'''
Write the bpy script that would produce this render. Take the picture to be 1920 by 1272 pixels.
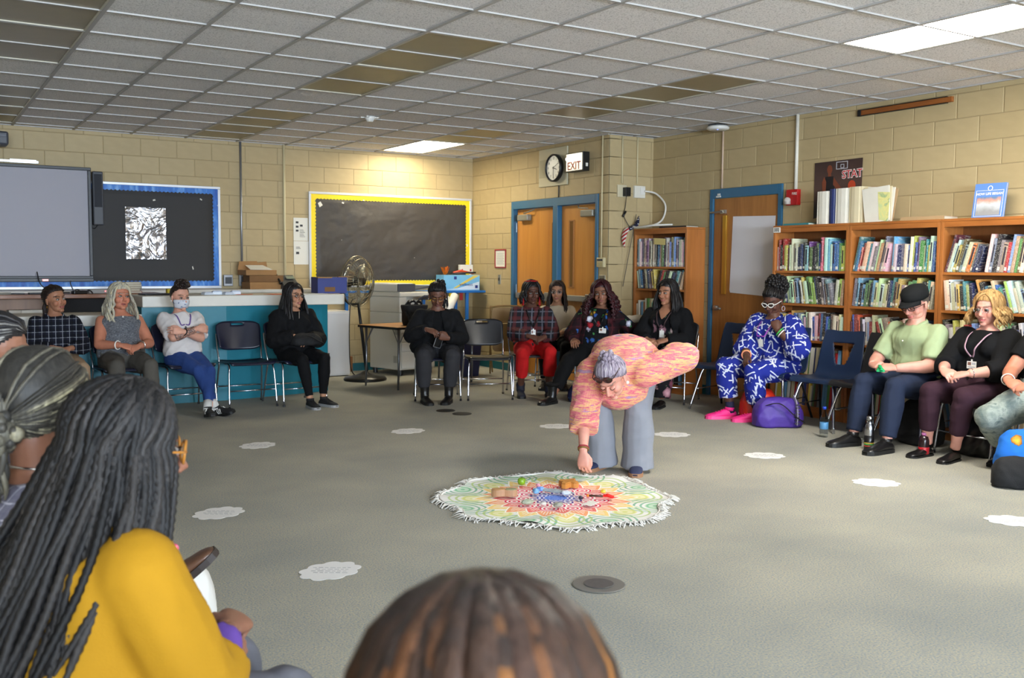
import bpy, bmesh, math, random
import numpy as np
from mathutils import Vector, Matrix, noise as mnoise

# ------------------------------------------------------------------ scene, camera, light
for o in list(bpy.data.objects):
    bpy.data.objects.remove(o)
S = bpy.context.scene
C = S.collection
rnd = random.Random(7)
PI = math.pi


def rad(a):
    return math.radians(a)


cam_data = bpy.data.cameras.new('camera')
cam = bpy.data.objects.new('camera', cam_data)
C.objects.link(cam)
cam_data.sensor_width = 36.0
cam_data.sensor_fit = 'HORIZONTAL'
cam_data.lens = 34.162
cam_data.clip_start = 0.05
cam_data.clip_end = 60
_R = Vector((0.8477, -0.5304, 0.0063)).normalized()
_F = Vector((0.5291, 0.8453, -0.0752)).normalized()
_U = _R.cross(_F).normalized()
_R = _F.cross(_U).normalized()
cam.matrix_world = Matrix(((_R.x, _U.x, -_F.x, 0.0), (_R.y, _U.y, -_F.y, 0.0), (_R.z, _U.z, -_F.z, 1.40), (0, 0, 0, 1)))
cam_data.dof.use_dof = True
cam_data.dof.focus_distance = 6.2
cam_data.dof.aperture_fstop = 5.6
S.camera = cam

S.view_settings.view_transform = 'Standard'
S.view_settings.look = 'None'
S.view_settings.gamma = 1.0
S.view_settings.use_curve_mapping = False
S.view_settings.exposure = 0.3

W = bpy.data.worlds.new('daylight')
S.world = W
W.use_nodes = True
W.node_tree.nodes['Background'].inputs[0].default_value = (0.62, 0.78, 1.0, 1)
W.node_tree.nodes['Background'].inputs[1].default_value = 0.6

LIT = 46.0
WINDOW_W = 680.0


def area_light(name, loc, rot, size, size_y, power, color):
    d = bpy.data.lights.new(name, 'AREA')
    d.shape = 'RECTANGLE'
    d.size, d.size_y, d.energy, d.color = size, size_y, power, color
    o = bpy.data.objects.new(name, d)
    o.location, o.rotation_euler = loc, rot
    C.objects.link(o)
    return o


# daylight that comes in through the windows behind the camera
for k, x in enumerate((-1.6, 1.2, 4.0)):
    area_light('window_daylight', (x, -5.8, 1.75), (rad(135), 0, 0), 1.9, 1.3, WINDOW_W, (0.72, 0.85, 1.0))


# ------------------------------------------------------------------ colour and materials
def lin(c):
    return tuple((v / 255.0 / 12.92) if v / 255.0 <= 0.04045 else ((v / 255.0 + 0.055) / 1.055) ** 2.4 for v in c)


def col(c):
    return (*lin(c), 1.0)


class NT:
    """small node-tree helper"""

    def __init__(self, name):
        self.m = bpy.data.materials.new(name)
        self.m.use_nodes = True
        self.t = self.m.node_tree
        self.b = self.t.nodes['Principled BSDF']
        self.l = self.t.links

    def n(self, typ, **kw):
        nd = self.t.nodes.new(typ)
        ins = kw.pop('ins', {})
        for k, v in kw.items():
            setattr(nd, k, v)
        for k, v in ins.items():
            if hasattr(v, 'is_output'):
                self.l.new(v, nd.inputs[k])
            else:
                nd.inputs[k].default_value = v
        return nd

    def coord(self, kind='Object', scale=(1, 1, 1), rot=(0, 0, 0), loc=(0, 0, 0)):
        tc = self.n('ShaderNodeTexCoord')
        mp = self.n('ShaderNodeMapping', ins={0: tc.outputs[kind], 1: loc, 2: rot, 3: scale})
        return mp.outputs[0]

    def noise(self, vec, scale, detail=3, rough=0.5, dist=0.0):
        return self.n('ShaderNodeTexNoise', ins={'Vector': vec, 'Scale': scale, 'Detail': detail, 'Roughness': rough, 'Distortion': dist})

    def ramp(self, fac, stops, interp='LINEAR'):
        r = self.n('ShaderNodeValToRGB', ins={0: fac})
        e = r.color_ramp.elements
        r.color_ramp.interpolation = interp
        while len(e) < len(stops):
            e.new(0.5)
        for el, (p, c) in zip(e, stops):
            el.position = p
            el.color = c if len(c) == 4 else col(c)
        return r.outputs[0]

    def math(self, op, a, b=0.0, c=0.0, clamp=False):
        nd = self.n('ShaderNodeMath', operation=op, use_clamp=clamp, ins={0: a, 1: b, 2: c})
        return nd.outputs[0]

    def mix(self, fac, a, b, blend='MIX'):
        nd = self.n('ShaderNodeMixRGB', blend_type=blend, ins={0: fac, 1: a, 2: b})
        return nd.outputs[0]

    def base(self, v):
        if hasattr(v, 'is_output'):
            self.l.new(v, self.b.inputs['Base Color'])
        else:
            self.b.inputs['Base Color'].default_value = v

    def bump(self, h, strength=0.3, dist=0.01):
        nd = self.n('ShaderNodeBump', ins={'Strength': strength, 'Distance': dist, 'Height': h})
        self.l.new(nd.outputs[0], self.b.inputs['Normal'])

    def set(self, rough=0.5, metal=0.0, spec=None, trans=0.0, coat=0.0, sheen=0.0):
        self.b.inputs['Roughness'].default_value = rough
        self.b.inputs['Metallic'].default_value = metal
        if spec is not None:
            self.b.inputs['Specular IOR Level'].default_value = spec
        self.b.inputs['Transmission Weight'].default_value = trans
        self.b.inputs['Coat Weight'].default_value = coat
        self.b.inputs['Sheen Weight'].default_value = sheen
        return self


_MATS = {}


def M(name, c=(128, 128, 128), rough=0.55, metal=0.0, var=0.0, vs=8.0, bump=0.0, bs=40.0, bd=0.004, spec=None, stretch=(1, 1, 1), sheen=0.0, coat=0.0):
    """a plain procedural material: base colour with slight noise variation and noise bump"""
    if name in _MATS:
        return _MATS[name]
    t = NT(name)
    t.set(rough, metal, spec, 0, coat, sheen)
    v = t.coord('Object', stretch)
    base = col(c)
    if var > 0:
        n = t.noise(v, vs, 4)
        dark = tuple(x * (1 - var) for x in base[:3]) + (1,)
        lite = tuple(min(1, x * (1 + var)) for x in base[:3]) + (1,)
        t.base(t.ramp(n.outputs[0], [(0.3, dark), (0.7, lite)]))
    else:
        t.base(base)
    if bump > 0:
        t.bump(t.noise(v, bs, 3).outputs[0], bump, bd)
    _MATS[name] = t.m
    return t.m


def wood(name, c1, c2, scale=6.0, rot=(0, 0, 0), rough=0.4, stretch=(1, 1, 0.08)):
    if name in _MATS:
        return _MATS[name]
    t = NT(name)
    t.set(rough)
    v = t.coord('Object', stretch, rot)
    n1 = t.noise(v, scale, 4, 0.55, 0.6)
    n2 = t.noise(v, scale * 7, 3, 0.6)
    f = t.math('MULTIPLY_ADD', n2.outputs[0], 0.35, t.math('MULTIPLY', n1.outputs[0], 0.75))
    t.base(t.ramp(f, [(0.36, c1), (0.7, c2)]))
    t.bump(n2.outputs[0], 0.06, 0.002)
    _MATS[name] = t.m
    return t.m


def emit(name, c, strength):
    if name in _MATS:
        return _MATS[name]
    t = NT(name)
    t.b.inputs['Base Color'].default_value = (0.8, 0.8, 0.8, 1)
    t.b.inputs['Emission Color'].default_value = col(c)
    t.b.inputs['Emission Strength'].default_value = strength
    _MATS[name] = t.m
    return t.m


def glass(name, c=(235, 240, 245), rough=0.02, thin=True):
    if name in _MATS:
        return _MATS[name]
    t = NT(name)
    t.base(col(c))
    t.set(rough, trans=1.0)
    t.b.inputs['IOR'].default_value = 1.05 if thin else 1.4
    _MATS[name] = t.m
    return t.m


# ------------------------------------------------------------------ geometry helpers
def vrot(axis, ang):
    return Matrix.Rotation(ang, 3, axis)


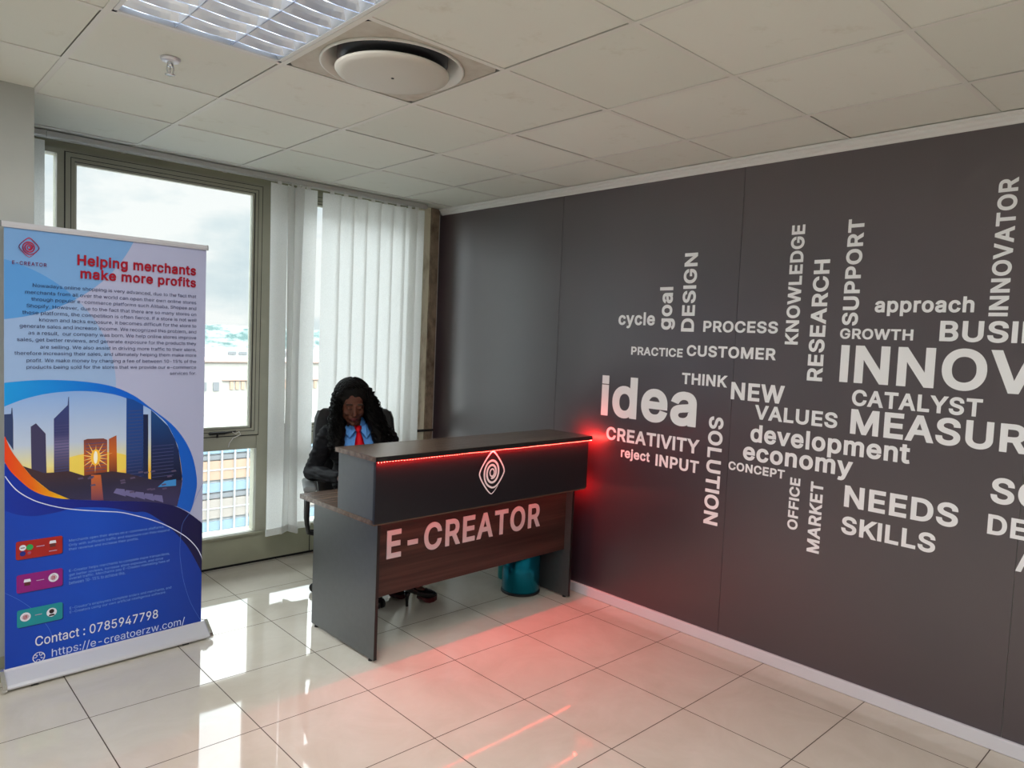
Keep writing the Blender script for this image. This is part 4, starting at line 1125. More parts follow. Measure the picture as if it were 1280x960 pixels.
'''
Leave out any pictures, please, and quote only the lines from the top of the data through the line that contains "return math.radians(a)".

Write the bpy script that would produce this render. Take the picture to be 1920 by 1272 pixels.
import bpy, bmesh, math, random
import numpy as np
from mathutils import Vector, Matrix, noise as mnoise

# ------------------------------------------------------------------ scene, camera, light
for o in list(bpy.data.objects):
    bpy.data.objects.remove(o)
S = bpy.context.scene
C = S.collection
rnd = random.Random(7)
PI = math.pi


def rad(a):
    return math.radians(a)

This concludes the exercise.